The International Rivers Project adds that the project would be “forcibly resettling 2,600 people and affecting thousands more.” Writer and activist Mike Anane has uncovered that the people in the nearby Battor area were among the 80,000 relocated when Akosombo was built. Most still lack their own electricity and many were never compensated for the loss of their land.

Mr Baah-Wiredu says the Akosombo experience would not be repeated at Bui. He said the Akosombo Dam construction 40 years ago did not envisage a city being created around the project in thirty years time. This, he said, reduced the quality of the resettlement package offered to the displaced people at the time. Bui would be different and would, instead, serve as part of Government’s programme to spread development beyond the traditional cities of the colonial period.
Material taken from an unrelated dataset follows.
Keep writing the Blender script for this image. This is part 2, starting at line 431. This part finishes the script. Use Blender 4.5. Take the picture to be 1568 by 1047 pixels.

In response to economic and environmental pressures the Bui project was shelved in late 2001. At the time, Government announced that the project was not the best way to meet immediate energy needs, and that lower cost options were available.

Indeed, private sector operators from South Africa and Europe were invited to the site, who could only conclude that the project was far from being bankable, requiring an updated and comprehensive feasibility study before the proposed build-operate-and-transfer option could even be considered.

“One can no longer assume that hydropower generation is cheaper,” said Charles Wereko-Brobby, Chief Executive of the Volta River Authority at that time. He asserted that thermal and gas sources of power were half the price of the Bui.

Findings that Bui hippos can be moved to Wichau sanctuary are also hotly debated and have been called misleading to the public.

On the other side of the environmental debate, some wildlife experts have claimed that hippos could thrive in the Bui reservoir if its size were kept relatively small. However, relocating these dangerous three-tonne beasts would be difficult and costly.